October 17, 2018 / 3:17 PM / a month ago

A pity to throw it away: insurer stores damaged art in Germany

COLOGNE, (Germany) (Reuters) - What happens to artworks which are too badly damaged to be restored once the insurer has paid out the claim?

Naief Abou of German art logistics company Roggendorf Master Packer unpacks the damaged sculpture "Waescherin" by an unknown artist during a media tour in a depot of German art insurer AXA Art that stores damaged art in Cologne, Germany, October 16, 2018. REUTERS/Thilo Schmuelgen

Up to 300 of them - scratched, torn or punctured works by well-known artists including Gerhard Richter, Christo and Giorgio de Chirico - are stored in an AXA warehouse near the western German city of Cologne.

One of the world’s biggest art insurers, AXA receives claims every year for damage to paintings, sculptures and drawings. Some 80 percent of them can be restored.

The rest, which either cannot be or are to expensive to be repaired come to this warehouse.

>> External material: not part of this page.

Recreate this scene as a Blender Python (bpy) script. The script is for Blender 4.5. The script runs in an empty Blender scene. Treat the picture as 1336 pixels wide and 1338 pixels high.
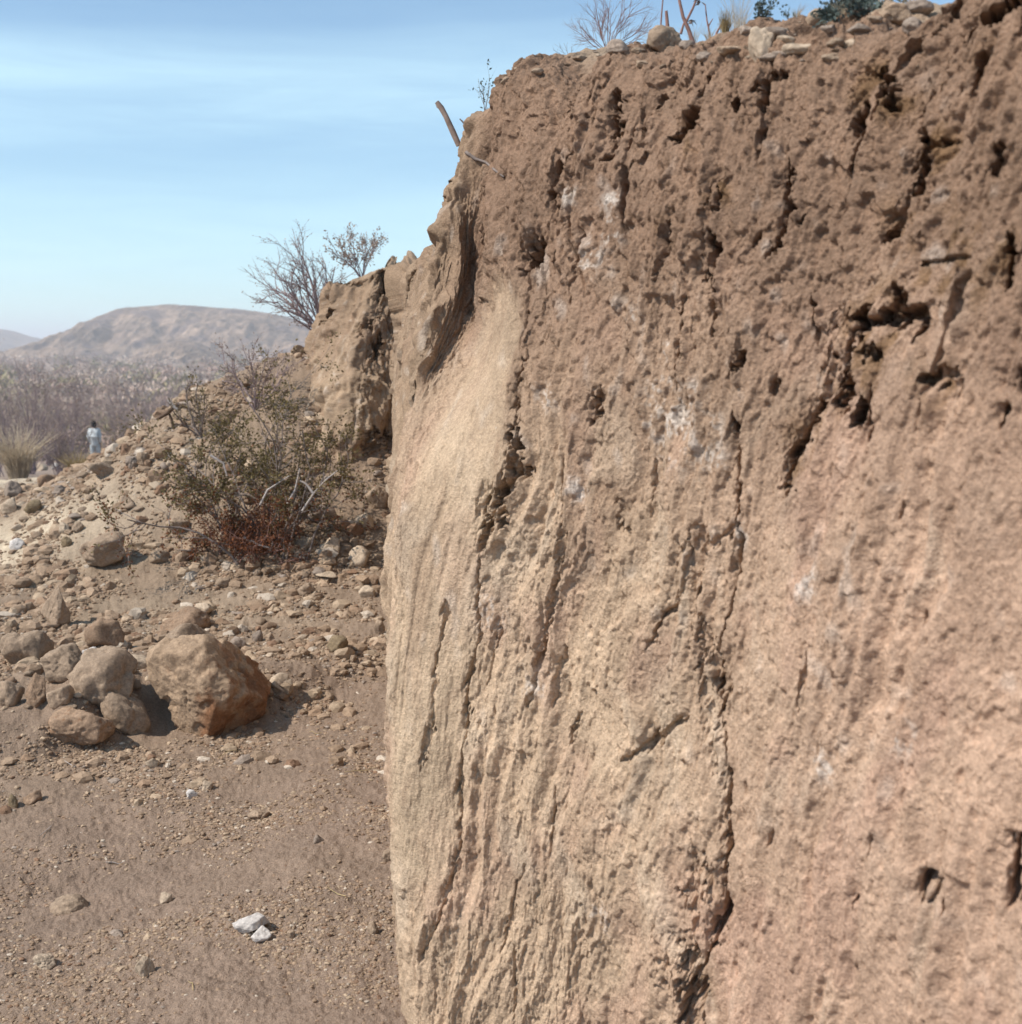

“We store artworks, objects and collectors items by notable artists for which we have compensated our customers, we take ownership of them and keep them for the future,” said Kai Kuklinski, head of AXA Art Insurance.

“The main goal is to keep this art as it is too much of a pity to throw it away,” he said.

AXA gives some pieces, which include paintings, collectors items and antiquities, to research projects. Some are auctioned for charity and others kept, in case they can be repaired later, once restoration techniques have improved.

“Otherwise, we keep things for many many years, up to decades, in our warehouse,” said Kuklinksi.

Works in the Cologne warehouse include a damaged offset print of Christo’s “Wrapped Reichstag”.

Another is “Black Red Gold”, a painting by Gerhard Richter which was damaged because of the way it was hung.

One of the most unusual items is a painting by Giorgio de Chirico which was almost destroyed when a wrecking ball from next door ripped through it as it hung on the wall of a house.